--- BEGIN Raw data ---
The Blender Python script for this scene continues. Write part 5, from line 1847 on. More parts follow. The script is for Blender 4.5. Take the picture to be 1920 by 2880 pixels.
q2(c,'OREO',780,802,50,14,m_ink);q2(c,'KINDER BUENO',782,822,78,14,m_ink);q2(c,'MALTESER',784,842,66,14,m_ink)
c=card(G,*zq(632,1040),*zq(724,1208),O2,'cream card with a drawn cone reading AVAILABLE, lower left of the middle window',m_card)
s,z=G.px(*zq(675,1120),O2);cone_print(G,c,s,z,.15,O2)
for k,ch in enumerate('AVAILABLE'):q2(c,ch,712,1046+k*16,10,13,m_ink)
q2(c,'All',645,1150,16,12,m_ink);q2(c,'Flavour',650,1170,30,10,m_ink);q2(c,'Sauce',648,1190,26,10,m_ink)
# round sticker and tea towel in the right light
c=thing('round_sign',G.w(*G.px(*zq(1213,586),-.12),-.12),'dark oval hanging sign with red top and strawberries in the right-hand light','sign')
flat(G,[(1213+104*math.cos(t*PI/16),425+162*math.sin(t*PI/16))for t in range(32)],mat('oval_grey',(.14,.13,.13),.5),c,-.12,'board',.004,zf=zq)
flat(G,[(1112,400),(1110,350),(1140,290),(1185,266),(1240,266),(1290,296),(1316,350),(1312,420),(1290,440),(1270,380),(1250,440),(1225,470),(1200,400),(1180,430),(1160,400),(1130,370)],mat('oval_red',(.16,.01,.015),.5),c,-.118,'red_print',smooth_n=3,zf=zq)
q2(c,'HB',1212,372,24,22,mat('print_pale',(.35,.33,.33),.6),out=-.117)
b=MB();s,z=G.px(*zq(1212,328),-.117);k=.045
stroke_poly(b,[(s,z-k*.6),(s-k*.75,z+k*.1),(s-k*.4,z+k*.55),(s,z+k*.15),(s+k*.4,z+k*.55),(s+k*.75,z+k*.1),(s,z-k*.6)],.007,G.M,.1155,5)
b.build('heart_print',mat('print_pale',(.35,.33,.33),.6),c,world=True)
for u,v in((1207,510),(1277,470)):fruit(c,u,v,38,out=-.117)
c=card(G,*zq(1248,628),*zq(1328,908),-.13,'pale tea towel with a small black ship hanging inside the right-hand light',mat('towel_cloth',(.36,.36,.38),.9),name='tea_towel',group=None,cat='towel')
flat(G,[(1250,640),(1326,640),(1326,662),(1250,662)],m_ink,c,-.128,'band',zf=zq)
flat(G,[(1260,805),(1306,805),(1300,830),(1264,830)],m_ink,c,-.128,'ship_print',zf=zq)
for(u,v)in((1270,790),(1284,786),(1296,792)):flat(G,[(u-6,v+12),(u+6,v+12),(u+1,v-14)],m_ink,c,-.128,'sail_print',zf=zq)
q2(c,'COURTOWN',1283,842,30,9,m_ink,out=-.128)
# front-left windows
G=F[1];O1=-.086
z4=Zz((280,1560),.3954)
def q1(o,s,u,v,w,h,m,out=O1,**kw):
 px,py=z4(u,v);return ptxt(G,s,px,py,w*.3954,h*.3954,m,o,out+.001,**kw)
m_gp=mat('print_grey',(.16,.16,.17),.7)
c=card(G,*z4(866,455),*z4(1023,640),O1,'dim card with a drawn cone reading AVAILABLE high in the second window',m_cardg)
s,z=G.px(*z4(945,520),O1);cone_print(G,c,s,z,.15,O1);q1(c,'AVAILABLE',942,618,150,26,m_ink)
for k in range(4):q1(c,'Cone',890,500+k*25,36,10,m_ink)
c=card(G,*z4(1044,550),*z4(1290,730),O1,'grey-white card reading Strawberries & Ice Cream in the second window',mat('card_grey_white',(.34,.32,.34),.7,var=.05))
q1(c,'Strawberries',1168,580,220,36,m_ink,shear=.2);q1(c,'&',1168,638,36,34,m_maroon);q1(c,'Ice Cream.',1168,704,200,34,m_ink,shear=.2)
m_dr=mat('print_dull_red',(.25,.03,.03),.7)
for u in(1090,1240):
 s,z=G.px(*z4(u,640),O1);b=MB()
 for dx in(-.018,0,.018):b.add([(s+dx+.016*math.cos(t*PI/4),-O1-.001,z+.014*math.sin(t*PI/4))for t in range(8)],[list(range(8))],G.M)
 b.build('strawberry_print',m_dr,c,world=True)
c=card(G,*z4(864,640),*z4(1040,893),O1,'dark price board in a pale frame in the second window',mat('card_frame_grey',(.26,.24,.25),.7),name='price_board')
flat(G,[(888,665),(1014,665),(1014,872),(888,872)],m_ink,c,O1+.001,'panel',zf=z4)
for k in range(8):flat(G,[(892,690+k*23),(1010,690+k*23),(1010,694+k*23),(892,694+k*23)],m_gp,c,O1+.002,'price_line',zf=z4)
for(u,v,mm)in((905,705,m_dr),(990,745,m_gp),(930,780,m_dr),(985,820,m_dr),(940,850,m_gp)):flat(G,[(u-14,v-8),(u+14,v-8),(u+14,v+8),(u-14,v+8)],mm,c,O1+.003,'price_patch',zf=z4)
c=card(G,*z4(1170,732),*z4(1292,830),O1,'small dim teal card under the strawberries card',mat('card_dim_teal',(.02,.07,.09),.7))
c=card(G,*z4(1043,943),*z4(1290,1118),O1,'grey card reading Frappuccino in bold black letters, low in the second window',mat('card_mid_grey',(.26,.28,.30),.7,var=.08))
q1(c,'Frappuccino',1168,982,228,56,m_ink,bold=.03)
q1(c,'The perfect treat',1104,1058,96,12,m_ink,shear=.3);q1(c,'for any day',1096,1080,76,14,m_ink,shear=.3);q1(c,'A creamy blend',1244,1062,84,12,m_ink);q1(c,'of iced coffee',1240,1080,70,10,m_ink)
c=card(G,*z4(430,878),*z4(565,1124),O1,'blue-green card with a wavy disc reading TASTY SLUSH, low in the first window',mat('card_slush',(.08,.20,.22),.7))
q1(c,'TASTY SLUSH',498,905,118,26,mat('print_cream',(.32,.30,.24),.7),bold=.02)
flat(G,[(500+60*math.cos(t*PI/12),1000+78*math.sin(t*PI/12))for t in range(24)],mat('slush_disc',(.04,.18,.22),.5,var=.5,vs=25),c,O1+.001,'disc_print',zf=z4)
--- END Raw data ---
Copy the material above back out, exactly as written.

The response —
The Blender Python script for this scene continues. Write part 5, from line 1847 on. More parts follow. The script is for Blender 4.5. Take the picture to be 1920 by 2880 pixels.
q2(c,'OREO',780,802,50,14,m_ink);q2(c,'KINDER BUENO',782,822,78,14,m_ink);q2(c,'MALTESER',784,842,66,14,m_ink)
c=card(G,*zq(632,1040),*zq(724,1208),O2,'cream card with a drawn cone reading AVAILABLE, lower left of the middle window',m_card)
s,z=G.px(*zq(675,1120),O2);cone_print(G,c,s,z,.15,O2)
for k,ch in enumerate('AVAILABLE'):q2(c,ch,712,1046+k*16,10,13,m_ink)
q2(c,'All',645,1150,16,12,m_ink);q2(c,'Flavour',650,1170,30,10,m_ink);q2(c,'Sauce',648,1190,26,10,m_ink)
# round sticker and tea towel in the right light
c=thing('round_sign',G.w(*G.px(*zq(1213,586),-.12),-.12),'dark oval hanging sign with red top and strawberries in the right-hand light','sign')
flat(G,[(1213+104*math.cos(t*PI/16),425+162*math.sin(t*PI/16))for t in range(32)],mat('oval_grey',(.14,.13,.13),.5),c,-.12,'board',.004,zf=zq)
flat(G,[(1112,400),(1110,350),(1140,290),(1185,266),(1240,266),(1290,296),(1316,350),(1312,420),(1290,440),(1270,380),(1250,440),(1225,470),(1200,400),(1180,430),(1160,400),(1130,370)],mat('oval_red',(.16,.01,.015),.5),c,-.118,'red_print',smooth_n=3,zf=zq)
q2(c,'HB',1212,372,24,22,mat('print_pale',(.35,.33,.33),.6),out=-.117)
b=MB();s,z=G.px(*zq(1212,328),-.117);k=.045
stroke_poly(b,[(s,z-k*.6),(s-k*.75,z+k*.1),(s-k*.4,z+k*.55),(s,z+k*.15),(s+k*.4,z+k*.55),(s+k*.75,z+k*.1),(s,z-k*.6)],.007,G.M,.1155,5)
b.build('heart_print',mat('print_pale',(.35,.33,.33),.6),c,world=True)
for u,v in((1207,510),(1277,470)):fruit(c,u,v,38,out=-.117)
c=card(G,*zq(1248,628),*zq(1328,908),-.13,'pale tea towel with a small black ship hanging inside the right-hand light',mat('towel_cloth',(.36,.36,.38),.9),name='tea_towel',group=None,cat='towel')
flat(G,[(1250,640),(1326,640),(1326,662),(1250,662)],m_ink,c,-.128,'band',zf=zq)
flat(G,[(1260,805),(1306,805),(1300,830),(1264,830)],m_ink,c,-.128,'ship_print',zf=zq)
for(u,v)in((1270,790),(1284,786),(1296,792)):flat(G,[(u-6,v+12),(u+6,v+12),(u+1,v-14)],m_ink,c,-.128,'sail_print',zf=zq)
q2(c,'COURTOWN',1283,842,30,9,m_ink,out=-.128)
# front-left windows
G=F[1];O1=-.086
z4=Zz((280,1560),.3954)
def q1(o,s,u,v,w,h,m,out=O1,**kw):
 px,py=z4(u,v);return ptxt(G,s,px,py,w*.3954,h*.3954,m,o,out+.001,**kw)
m_gp=mat('print_grey',(.16,.16,.17),.7)
c=card(G,*z4(866,455),*z4(1023,640),O1,'dim card with a drawn cone reading AVAILABLE high in the second window',m_cardg)
s,z=G.px(*z4(945,520),O1);cone_print(G,c,s,z,.15,O1);q1(c,'AVAILABLE',942,618,150,26,m_ink)
for k in range(4):q1(c,'Cone',890,500+k*25,36,10,m_ink)
c=card(G,*z4(1044,550),*z4(1290,730),O1,'grey-white card reading Strawberries & Ice Cream in the second window',mat('card_grey_white',(.34,.32,.34),.7,var=.05))
q1(c,'Strawberries',1168,580,220,36,m_ink,shear=.2);q1(c,'&',1168,638,36,34,m_maroon);q1(c,'Ice Cream.',1168,704,200,34,m_ink,shear=.2)
m_dr=mat('print_dull_red',(.25,.03,.03),.7)
for u in(1090,1240):
 s,z=G.px(*z4(u,640),O1);b=MB()
 for dx in(-.018,0,.018):b.add([(s+dx+.016*math.cos(t*PI/4),-O1-.001,z+.014*math.sin(t*PI/4))for t in range(8)],[list(range(8))],G.M)
 b.build('strawberry_print',m_dr,c,world=True)
c=card(G,*z4(864,640),*z4(1040,893),O1,'dark price board in a pale frame in the second window',mat('card_frame_grey',(.26,.24,.25),.7),name='price_board')
flat(G,[(888,665),(1014,665),(1014,872),(888,872)],m_ink,c,O1+.001,'panel',zf=z4)
for k in range(8):flat(G,[(892,690+k*23),(1010,690+k*23),(1010,694+k*23),(892,694+k*23)],m_gp,c,O1+.002,'price_line',zf=z4)
for(u,v,mm)in((905,705,m_dr),(990,745,m_gp),(930,780,m_dr),(985,820,m_dr),(940,850,m_gp)):flat(G,[(u-14,v-8),(u+14,v-8),(u+14,v+8),(u-14,v+8)],mm,c,O1+.003,'price_patch',zf=z4)
c=card(G,*z4(1170,732),*z4(1292,830),O1,'small dim teal card under the strawberries card',mat('card_dim_teal',(.02,.07,.09),.7))
c=card(G,*z4(1043,943),*z4(1290,1118),O1,'grey card reading Frappuccino in bold black letters, low in the second window',mat('card_mid_grey',(.26,.28,.30),.7,var=.08))
q1(c,'Frappuccino',1168,982,228,56,m_ink,bold=.03)
q1(c,'The perfect treat',1104,1058,96,12,m_ink,shear=.3);q1(c,'for any day',1096,1080,76,14,m_ink,shear=.3);q1(c,'A creamy blend',1244,1062,84,12,m_ink);q1(c,'of iced coffee',1240,1080,70,10,m_ink)
c=card(G,*z4(430,878),*z4(565,1124),O1,'blue-green card with a wavy disc reading TASTY SLUSH, low in the first window',mat('card_slush',(.08,.20,.22),.7))
q1(c,'TASTY SLUSH',498,905,118,26,mat('print_cream',(.32,.30,.24),.7),bold=.02)
flat(G,[(500+60*math.cos(t*PI/12),1000+78*math.sin(t*PI/12))for t in range(24)],mat('slush_disc',(.04,.18,.22),.5,var=.5,vs=25),c,O1+.001,'disc_print',zf=z4)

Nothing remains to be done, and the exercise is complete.